Als draagconsulente krijg ik vaak de vraag vanaf wanneer een kindje voor zich uit mag kijken bij het buikdragen. Een erg goede vraag, die hier zeker wat toelichting verdient.
Veel ouders willen hun kindje graag met het gezichtje naar voren dragen, omdat het hen leuk lijkt om hun kindje zo de wereld te laten ontdekken. Helaas zijn er twee belangrijke redenen om dit af te raden.
- Voorwaarts buikdragen is niet ergonomisch. Bij het buikdragen met het gezichtje naar voor zal je namelijk steeds zien dat je baby niet zijn natuurlijke houding kan aannemen. De gehurkte kikkerhouding (deze bespraken we reeds in de blogpost ‘hoe herken je een ergonomische draagzak?‘) is niet goed mogelijk en de beentjes bungelen naar beneden. Daarnaast is er in deze houding maar weinig lichaamscontact en trekt het ruggetje vaak hol in plaats van een beetje bol. Zeker bij pasgeboren baby’s is een goede rug- en neksteun essentieel aangezien ze nog niet zelfstandig het hoofd kunnen rechthouden.

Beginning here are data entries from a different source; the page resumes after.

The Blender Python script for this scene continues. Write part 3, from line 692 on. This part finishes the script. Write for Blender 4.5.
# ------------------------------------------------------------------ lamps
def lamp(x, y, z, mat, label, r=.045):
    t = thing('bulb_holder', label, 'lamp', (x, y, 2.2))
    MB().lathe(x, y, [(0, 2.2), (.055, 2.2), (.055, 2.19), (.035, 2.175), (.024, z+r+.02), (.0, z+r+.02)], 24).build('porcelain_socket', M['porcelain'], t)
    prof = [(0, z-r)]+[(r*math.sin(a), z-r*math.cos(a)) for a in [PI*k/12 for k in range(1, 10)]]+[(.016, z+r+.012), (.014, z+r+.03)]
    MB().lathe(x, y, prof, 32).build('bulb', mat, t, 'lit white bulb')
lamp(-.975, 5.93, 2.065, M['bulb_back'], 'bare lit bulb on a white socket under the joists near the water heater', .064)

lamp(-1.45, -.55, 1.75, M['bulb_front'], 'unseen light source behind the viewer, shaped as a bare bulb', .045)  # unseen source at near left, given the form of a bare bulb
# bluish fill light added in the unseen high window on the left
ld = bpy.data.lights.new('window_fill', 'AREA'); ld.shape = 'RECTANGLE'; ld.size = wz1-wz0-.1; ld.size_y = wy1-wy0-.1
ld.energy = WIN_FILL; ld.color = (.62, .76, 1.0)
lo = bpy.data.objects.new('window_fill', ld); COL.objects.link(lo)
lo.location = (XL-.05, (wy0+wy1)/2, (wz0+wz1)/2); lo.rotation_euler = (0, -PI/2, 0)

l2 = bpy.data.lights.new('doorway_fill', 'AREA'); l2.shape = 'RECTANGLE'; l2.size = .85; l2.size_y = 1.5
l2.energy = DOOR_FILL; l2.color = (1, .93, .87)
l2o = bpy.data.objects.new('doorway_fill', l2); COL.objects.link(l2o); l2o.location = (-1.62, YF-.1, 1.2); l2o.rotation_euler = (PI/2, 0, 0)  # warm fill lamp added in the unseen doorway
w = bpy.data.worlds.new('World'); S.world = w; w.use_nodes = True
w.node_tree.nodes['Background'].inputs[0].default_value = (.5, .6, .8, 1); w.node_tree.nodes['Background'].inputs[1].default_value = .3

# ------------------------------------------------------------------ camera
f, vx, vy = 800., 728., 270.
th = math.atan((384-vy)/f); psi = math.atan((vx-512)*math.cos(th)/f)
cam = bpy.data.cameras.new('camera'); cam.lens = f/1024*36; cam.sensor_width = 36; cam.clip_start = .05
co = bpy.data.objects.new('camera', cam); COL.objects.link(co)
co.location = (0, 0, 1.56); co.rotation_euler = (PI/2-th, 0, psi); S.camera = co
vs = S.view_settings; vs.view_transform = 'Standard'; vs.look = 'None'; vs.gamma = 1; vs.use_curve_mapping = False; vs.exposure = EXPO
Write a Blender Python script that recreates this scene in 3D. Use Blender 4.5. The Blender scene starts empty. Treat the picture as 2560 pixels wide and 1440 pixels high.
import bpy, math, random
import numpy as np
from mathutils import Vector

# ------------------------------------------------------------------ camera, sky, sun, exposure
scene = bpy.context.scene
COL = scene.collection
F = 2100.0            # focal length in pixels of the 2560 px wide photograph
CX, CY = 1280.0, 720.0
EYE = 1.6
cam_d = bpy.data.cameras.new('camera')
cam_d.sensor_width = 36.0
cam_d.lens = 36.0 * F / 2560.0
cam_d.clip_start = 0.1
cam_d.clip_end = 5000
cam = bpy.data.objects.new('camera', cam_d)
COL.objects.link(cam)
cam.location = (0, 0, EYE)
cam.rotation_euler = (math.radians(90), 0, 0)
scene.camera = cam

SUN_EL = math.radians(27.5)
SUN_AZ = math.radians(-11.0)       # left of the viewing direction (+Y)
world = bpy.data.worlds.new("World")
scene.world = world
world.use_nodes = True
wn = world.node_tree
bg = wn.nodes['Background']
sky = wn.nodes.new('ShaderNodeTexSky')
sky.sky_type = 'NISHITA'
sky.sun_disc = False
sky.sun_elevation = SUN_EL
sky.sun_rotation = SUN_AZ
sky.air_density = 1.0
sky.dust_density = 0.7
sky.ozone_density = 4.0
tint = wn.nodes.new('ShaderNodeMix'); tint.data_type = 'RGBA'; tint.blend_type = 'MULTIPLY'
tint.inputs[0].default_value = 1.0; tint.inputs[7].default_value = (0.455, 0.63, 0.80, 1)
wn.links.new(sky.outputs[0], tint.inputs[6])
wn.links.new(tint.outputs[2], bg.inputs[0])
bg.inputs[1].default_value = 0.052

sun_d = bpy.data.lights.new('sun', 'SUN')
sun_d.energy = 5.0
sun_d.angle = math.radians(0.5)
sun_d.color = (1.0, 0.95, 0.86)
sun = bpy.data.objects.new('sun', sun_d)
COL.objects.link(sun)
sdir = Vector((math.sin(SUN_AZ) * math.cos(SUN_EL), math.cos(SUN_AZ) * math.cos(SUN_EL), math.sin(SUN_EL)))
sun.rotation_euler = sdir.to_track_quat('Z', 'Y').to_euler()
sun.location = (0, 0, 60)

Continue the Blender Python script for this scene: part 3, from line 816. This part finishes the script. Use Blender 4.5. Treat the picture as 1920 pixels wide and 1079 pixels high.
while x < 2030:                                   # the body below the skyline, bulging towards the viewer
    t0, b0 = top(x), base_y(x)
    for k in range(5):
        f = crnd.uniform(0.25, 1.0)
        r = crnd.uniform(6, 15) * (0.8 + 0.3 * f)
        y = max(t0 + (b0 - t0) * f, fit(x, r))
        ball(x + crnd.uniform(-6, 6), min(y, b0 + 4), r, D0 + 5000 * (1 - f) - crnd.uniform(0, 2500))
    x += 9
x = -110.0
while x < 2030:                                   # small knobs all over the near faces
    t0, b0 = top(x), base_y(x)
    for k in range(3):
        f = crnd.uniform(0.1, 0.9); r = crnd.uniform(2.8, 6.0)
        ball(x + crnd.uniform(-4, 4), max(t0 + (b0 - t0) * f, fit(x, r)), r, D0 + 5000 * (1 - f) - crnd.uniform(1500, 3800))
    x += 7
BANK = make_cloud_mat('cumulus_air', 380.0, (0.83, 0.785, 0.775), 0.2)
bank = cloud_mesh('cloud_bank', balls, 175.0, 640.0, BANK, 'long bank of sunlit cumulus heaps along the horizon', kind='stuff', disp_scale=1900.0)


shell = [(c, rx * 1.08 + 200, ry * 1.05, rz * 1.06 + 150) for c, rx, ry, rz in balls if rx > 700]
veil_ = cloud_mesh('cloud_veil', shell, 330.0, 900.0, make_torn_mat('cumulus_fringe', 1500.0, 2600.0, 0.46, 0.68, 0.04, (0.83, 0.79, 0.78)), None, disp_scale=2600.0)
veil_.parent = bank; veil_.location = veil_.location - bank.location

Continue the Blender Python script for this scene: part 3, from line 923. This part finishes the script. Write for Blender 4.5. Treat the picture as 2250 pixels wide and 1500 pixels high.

- Een tweede reden om ‘face forward’ buikdragen af te raden is overstimulatie van je baby. Een baby is namelijk niet voldoende ontwikkeld om zich te kunnen afsluiten voor een teveel aan prikkels, bijvoorbeeld wanneer er veel mensen naar je toekomen om je te begroeten en je kleintje te bewonderen. In tegenstelling tot andere draagposities kan je kindje zijn of haar hoofdje niet tegen je aandrukken of je even aankijken wanneer het wat troost nodig heeft in een onbekende situatie.
360° draagzak
In 2014 deed Ergobaby, dat al jaar en dag bekend staat als fabrikant van ergonomische draagzakken, een opmerkelijke lancering. Tot die tijd hadden zij het voorwaarts buikdragen streng afgeraden, maar met de ergobaby 360 maakten ze het nu zelf mogelijk. Ergobaby adviseert wel om pas voorwaarts te gaan buikdragen wanneer het kindje zelfstandig het hoofdje kan rechthouden én beperkt tot korte periodes van max 15 minuten.
Mijn advies is om je baby’tje buik tegen buik te dragen. Wanneer je kindje zelfstandig tot zit kan komen kan je overstappen naar rugdragen.